We have the ability to learn multiple languages, and to work in them. In the history of science, working in multiple languages is the norm.

The idea that every piece of discourse should be in English is a modern phenomenon. It ironically has arrived just as the automated translation renders the interlinguistic literature gap irrelevant.

People should be talking about forcing English speakers to work in their non native language, not just about the woes of a single common language for science.

It is precisely at this moment that we have the ability to gain from cultural diversity without losing intelligibility. Will we go for this possibly? Probably not....

>People should be talking about forcing English speakers to work in their non native language, not just about the woes of a single common language for science.

There are thousands of languages in use worldwide. If English weren't the modern lingua franca, what would stop people from having these same complaints about any other "universal" language?

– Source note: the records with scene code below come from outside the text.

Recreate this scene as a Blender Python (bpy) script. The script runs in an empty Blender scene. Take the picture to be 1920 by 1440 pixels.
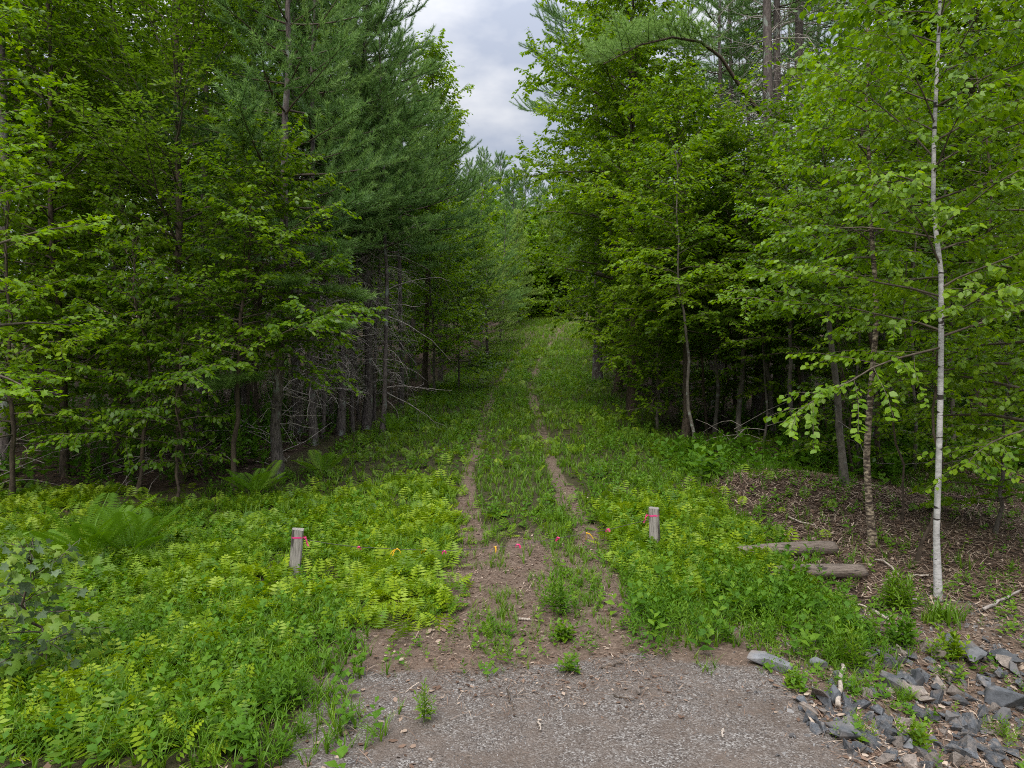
import bpy, bmesh, math
import numpy as np
from math import pi, sin, cos, radians as D

C = bpy.context.scene
COL = C.collection

# ------------------------------------------------------------------ camera
F, HOR, CAMZ = 1321.0, 700.0, 2.35            # focal length and horizon row in photo pixels, eye height (m)
cd = bpy.data.cameras.new('camera'); cam = bpy.data.objects.new('camera', cd); COL.objects.link(cam)
cd.sensor_width = 36.0; cd.lens = 36.0 * F / 1920.0; cd.clip_start = 0.05; cd.clip_end = 2000
cam.location = (0, 0, CAMZ); cam.rotation_euler = (D(90) - math.atan(20 / F), 0, 0)
C.camera = cam

# ------------------------------------------------------------------ sky, sun, exposure
SUN_EL, SUN_AZ = D(48), D(200)                # azimuth clockwise from +Y: high, behind the camera and a little left
w = bpy.data.worlds.new('World'); C.world = w; w.use_nodes = True
nt = w.node_tree; N = nt.nodes; L = nt.links
for n in list(N): N.remove(n)
out = N.new('ShaderNodeOutputWorld'); bg = N.new('ShaderNodeBackground'); bg.inputs[1].default_value = 0.1
sky = N.new('ShaderNodeTexSky'); sky.sky_type = 'NISHITA'; sky.sun_disc = False
sky.sun_elevation = SUN_EL; sky.sun_rotation = SUN_AZ
tc = N.new('ShaderNodeTexCoord'); mp = N.new('ShaderNodeMapping'); mp.inputs['Scale'].default_value = (1.0, 1.0, 2.2)
L.new(tc.outputs['Generated'], mp.inputs[0])
nz = N.new('ShaderNodeTexNoise'); nz.inputs['Scale'].default_value = 6.0; nz.inputs['Detail'].default_value = 6; nz.inputs['Roughness'].default_value = .5
L.new(mp.outputs[0], nz.inputs['Vector'])
cr = N.new('ShaderNodeValToRGB')
cr.color_ramp.elements[0].position = .40; cr.color_ramp.elements[0].color = (.56, .61, .73, 1)
cr.color_ramp.elements[1].position = .62; cr.color_ramp.elements[1].color = (.94, .95, .985, 1)
L.new(nz.outputs[0], cr.inputs[0])
sx = N.new('ShaderNodeSeparateXYZ'); L.new(tc.outputs['Generated'], sx.inputs[0])
mr = N.new('ShaderNodeMapRange'); mr.inputs[1].default_value = 0; mr.inputs[2].default_value = 1   # overcast sky: brighter overhead
mr.inputs[3].default_value = 3.7; mr.inputs[4].default_value = 28.0
pw_ = N.new('ShaderNodeMath'); pw_.operation = 'POWER'; pw_.use_clamp = True; pw_.inputs[1].default_value = 3.2; L.new(sx.outputs[2], pw_.inputs[0]); L.new(pw_.outputs[0], mr.inputs[0])
vm = N.new('ShaderNodeVectorMath'); vm.operation = 'SCALE'; L.new(cr.outputs[0], vm.inputs[0]); L.new(mr.outputs[0], vm.inputs['Scale'])
mx = N.new('ShaderNodeMix'); mx.data_type = 'RGBA'; mx.inputs[0].default_value = .9
L.new(sky.outputs[0], mx.inputs[6]); L.new(vm.outputs[0], mx.inputs[7])
L.new(mx.outputs[2], bg.inputs[0]); L.new(bg.outputs[0], out.inputs[0])

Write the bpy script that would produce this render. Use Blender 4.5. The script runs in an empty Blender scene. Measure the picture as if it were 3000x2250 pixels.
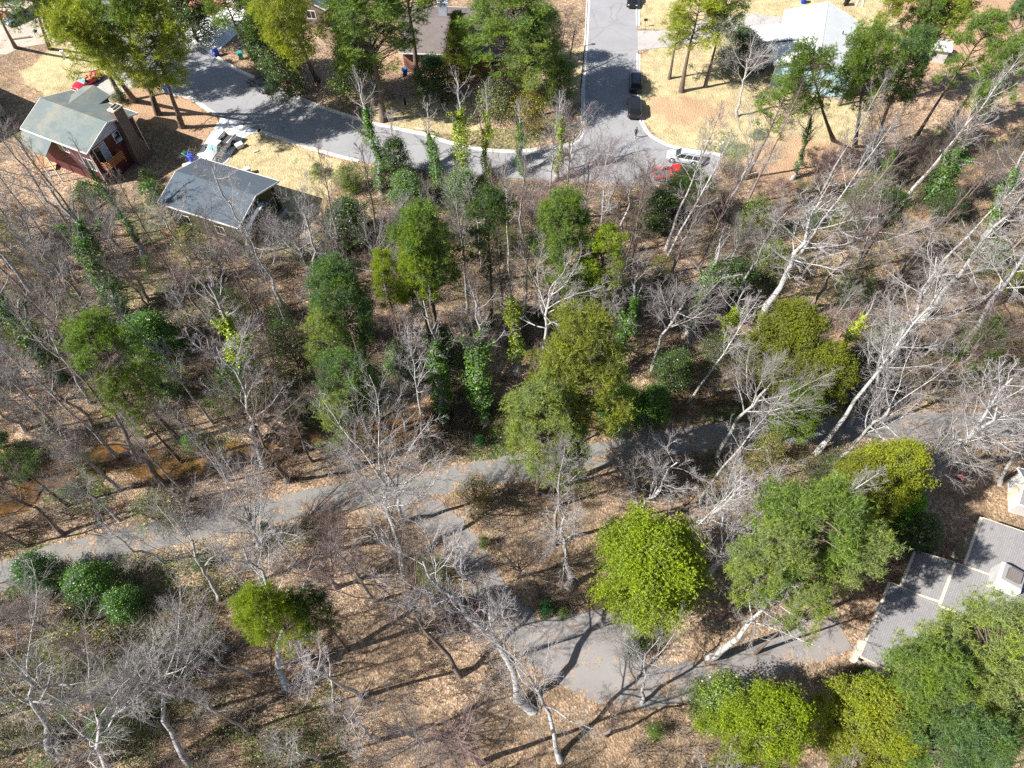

> It ironically has arrived just as the automated translation renders the interlinguistic literature gap irrelevant.

>It is precisely at this moment that we have the ability to gain from cultural diversity without losing intelligibility

Modern translators have come a long way, but they're far from able to translate scientific texts into intelligible English, especially without losing meaning, particularly from languages which have vastly different grammatical and conceptual styles, like Chinese, for example.

I think it's just en Vogue right now to complain about the Anglo-Saxon hegemony; these problems are not caused by English per se, and the rate of progress is substantially better with this current standard than the alternative you propose of keeping international research effectively siloed by language.